Markets were also bracing for Federal Reserve minutes due later in the session, with the dollar firming and Treasury yields edging higher. The dollar index was up 0.24% and the benchmark 10-year yield was around 4.13%, while spot gold rose 0.67% to $4,360.79 an ounce. Reuters
On Monday, spot silver slid 9.5% to $71.66 an ounce by 1:51 p.m. ET after hitting the $83.62 record earlier in the session, as investors booked profits after recent rallies. “The underlying fundamentals of supply constraints remain factors in the market,” said David Meger, director of metals trading at High Ridge Futures. Reuters
Margin changes matter because they hit leveraged traders first. When required collateral rises, investors either add cash fast or reduce exposure, which can turn a routine pullback into a forced liquidation.

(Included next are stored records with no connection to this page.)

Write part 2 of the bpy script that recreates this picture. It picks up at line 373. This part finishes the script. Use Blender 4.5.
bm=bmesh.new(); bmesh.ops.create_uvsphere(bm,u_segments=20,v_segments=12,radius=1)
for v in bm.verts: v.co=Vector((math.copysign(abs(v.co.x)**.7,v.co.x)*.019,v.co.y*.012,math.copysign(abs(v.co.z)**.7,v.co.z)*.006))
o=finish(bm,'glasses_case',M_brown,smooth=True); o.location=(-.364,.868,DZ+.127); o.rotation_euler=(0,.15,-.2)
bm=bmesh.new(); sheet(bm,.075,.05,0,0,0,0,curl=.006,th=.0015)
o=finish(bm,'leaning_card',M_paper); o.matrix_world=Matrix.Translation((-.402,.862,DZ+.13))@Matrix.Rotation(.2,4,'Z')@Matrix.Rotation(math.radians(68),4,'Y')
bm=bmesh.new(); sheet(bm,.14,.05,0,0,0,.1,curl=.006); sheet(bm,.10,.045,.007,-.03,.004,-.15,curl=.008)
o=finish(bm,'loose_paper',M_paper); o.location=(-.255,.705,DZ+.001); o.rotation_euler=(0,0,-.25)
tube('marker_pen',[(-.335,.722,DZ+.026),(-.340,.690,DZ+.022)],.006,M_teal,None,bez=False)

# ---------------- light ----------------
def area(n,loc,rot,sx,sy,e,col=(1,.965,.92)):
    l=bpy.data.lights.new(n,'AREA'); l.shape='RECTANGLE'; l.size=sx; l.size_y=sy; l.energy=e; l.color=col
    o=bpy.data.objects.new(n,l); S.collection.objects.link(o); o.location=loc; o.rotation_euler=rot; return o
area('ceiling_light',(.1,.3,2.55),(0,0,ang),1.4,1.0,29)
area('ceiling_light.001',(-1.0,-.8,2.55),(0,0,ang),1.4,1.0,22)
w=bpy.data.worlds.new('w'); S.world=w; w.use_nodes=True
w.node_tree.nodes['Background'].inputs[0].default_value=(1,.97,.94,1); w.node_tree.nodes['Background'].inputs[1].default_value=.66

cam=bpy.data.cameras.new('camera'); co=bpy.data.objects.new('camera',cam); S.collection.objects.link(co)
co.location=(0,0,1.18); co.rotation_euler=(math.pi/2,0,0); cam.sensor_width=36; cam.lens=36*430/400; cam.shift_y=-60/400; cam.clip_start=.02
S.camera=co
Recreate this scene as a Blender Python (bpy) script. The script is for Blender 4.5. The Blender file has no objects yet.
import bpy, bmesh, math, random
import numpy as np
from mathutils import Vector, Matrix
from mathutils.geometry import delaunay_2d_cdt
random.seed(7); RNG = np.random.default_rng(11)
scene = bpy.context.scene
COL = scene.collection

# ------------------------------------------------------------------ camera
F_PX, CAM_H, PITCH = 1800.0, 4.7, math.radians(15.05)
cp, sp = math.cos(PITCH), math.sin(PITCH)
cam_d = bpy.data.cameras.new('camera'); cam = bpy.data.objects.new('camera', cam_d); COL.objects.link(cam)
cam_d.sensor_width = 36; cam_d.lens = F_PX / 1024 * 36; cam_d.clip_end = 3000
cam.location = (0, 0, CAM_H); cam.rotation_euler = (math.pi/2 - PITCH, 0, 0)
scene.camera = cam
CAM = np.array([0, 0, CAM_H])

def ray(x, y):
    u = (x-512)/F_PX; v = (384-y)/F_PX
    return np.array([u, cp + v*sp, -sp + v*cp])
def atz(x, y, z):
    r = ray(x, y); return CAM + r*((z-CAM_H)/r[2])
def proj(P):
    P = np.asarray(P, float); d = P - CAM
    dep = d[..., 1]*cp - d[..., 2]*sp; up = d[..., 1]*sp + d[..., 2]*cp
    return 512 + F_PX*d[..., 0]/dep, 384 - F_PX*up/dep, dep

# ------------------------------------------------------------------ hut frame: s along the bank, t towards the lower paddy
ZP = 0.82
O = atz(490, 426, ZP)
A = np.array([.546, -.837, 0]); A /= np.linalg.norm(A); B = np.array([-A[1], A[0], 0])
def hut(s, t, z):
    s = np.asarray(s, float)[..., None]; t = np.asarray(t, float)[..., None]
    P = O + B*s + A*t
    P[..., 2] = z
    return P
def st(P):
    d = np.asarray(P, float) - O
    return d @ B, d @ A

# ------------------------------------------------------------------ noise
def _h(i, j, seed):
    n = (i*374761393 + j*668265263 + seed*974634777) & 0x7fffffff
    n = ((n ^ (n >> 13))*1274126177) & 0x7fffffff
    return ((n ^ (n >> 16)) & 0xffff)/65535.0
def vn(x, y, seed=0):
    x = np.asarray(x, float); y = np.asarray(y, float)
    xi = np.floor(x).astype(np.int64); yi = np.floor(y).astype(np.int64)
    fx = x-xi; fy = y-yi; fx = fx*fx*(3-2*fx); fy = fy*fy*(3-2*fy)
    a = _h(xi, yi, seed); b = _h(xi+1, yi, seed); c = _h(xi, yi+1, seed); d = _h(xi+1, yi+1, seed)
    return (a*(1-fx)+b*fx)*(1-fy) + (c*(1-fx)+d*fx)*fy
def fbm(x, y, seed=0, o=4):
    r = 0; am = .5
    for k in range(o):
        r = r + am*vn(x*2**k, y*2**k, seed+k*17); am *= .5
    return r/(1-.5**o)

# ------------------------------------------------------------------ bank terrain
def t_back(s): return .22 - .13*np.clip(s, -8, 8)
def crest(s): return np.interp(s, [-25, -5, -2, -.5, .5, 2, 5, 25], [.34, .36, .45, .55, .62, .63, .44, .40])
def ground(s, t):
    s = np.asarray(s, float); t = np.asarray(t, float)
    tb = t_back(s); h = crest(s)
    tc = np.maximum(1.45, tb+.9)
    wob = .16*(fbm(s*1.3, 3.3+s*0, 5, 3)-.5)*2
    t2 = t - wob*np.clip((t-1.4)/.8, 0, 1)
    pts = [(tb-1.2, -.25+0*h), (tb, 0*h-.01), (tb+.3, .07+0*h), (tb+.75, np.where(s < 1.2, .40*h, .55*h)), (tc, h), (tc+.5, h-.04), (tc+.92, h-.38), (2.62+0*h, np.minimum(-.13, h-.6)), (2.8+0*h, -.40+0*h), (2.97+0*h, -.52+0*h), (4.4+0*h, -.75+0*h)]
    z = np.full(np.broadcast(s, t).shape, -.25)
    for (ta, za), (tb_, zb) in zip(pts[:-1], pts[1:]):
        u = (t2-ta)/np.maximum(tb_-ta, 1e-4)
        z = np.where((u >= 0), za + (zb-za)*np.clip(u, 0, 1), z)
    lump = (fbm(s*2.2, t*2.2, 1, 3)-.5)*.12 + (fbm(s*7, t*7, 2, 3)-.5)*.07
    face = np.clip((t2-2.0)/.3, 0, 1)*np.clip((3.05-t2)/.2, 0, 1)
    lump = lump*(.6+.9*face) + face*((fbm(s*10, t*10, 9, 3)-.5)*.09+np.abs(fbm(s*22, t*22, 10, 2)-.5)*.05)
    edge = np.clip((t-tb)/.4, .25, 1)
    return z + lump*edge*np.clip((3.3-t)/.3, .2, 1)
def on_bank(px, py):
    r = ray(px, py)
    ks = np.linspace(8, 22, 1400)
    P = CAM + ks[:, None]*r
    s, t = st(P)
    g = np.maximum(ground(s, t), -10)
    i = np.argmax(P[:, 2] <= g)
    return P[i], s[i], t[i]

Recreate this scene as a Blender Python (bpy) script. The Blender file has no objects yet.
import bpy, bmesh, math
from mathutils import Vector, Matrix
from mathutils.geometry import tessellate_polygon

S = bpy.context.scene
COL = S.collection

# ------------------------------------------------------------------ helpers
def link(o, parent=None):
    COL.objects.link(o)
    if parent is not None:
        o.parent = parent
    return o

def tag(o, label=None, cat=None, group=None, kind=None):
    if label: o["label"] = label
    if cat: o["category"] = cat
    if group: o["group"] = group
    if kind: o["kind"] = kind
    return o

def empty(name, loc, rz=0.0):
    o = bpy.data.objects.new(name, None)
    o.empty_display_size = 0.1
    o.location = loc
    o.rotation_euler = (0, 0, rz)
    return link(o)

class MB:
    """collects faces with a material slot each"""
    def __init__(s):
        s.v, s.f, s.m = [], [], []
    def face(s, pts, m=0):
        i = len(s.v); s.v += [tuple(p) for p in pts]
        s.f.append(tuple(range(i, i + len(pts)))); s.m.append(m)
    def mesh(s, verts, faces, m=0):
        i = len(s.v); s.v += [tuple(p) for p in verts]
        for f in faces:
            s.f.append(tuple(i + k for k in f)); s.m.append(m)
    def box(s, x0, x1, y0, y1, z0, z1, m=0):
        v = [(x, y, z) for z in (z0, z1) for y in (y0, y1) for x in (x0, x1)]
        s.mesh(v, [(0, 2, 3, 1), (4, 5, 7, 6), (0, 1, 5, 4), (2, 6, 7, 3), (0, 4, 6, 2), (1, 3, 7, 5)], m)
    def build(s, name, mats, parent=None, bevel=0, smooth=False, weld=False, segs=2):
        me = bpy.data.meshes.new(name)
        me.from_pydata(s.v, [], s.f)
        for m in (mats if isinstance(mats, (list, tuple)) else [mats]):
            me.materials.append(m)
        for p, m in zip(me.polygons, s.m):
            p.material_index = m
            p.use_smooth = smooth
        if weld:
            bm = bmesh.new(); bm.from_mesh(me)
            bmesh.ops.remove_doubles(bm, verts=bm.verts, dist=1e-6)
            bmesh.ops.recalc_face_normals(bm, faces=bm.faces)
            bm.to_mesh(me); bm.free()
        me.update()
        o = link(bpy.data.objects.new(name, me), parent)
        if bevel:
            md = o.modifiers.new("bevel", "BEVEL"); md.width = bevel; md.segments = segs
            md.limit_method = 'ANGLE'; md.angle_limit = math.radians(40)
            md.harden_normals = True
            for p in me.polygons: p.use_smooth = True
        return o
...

Silver also trades on two narratives at once. It can behave like a haven when geopolitical risk rises, and like an industrial metal when investors focus on growth.
That mix helps explain why silver can outperform gold in rallies and then correct harder. Even after Tuesday’s bounce, the metal remained well below Monday’s peak.
Silver mining shares tracked the metal higher. First Majestic Silver (AG) rose about 3.3%, Pan American Silver (PAAS) gained 2.1% and Coeur Mining (CDE) climbed 1.3% in early afternoon trading.
SLV remains a key conduit for stock-market investors who want silver exposure without trading futures. Its jump on Tuesday underscored how quickly positioning can reset when prices swing.
Silver does not pay interest, so it tends to benefit when investors expect lower borrowing costs and softer real yields. A stronger dollar can offset that by pressuring commodities priced in greenbacks.
Traders will watch whether the Fed minutes reinforce expectations for policy easing in 2026 and how markets translate that into the dollar and yields. Any further changes to exchange margin requirements would also stay in focus after this week’s volatility.
For pricing, investors are watching whether silver can regain the $80 handle and hold above the mid-$70s without another sharp liquidation. Monday’s surge and reversal has made recent highs and lows reference points for short-term positioning.